En el cierre, quien quiera buscarlo, podrá ver un sutil homenaje a las máscaras de Eyes Wide Shut (Kubrick, 2000), obra en la que Field ejercía de actor en el rol del pianista amigo de Tom Cruise que le daba la clave para colarse en una orgía de la clase dirigente; pero quizá la solución no se limita al guiño, y, de nuevo por la vía de la abstracción, recapitula sobre ese algo obtuso en el funcionamiento del mundo y sobre las dinámicas de la élite de los guardianes del high-art, cuestiones que quedan mucho más allá de los actos, y eventuales faltas, de la protagonista.
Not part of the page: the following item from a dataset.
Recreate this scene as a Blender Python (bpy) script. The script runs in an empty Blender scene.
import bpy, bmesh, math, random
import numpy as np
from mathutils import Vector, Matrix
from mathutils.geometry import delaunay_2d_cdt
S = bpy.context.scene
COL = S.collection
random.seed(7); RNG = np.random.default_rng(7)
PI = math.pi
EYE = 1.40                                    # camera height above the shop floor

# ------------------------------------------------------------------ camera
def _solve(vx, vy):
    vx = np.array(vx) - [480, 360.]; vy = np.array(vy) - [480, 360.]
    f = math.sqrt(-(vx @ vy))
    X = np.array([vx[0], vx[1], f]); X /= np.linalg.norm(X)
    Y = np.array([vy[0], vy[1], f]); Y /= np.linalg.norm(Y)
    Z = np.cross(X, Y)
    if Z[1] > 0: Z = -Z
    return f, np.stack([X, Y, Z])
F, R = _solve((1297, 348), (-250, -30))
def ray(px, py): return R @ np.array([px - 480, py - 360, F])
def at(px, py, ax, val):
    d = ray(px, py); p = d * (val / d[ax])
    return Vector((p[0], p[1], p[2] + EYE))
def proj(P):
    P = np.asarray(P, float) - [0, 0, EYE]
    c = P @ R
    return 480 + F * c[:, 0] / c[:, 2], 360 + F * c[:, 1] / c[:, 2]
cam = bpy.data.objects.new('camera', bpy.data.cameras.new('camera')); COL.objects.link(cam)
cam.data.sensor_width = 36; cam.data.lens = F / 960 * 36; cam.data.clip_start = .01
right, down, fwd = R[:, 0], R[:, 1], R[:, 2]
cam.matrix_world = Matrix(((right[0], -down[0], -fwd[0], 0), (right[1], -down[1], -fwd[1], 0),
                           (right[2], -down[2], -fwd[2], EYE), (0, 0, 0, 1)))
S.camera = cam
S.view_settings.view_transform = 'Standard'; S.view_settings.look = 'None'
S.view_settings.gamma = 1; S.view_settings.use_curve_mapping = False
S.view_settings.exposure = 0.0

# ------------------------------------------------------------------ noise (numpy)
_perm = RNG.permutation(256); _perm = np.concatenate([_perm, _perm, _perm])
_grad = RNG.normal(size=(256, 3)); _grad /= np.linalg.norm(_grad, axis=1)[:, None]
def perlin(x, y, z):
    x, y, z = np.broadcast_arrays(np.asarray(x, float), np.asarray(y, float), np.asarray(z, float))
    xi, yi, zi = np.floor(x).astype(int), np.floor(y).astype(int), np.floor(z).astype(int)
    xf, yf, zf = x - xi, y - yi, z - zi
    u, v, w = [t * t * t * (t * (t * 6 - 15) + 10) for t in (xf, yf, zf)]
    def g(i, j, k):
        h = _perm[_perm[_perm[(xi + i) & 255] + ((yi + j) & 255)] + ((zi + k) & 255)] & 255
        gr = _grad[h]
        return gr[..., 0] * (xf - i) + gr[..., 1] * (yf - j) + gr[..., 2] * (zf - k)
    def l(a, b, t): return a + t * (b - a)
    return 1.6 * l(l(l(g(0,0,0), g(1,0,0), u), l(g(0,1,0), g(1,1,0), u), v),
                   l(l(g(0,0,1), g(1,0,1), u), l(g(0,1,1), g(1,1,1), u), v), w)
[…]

Al fin y al cabo, ése es el incómodo, e interesantísimo, subtexto del filme, un filme que, de haber tenido un protagonista masculino, sin duda hubiera sido tachado de reaccionario, porque en esa disolución antes referida de puntos de vista (entre la percepción subjetiva de Lydia y cómo es contemplada por su entorno) se difumina la distancia entre la denodada búsqueda de la virtud y el comportamiento monstruoso, entre la superioridad intelectual/moral y su instrumentalización espúrea. Entre la exploración artística y el abuso de poder más caprichoso. Entre las más altas aspiraciones y los más bajos impulsos del ser humano. Ninguna obra que se atreva a adentrarse en estos espacios, y que encima llegue a estrenarse en el circuito comercial en temporada alta, merece descrédito alguno. Todo lo contrario.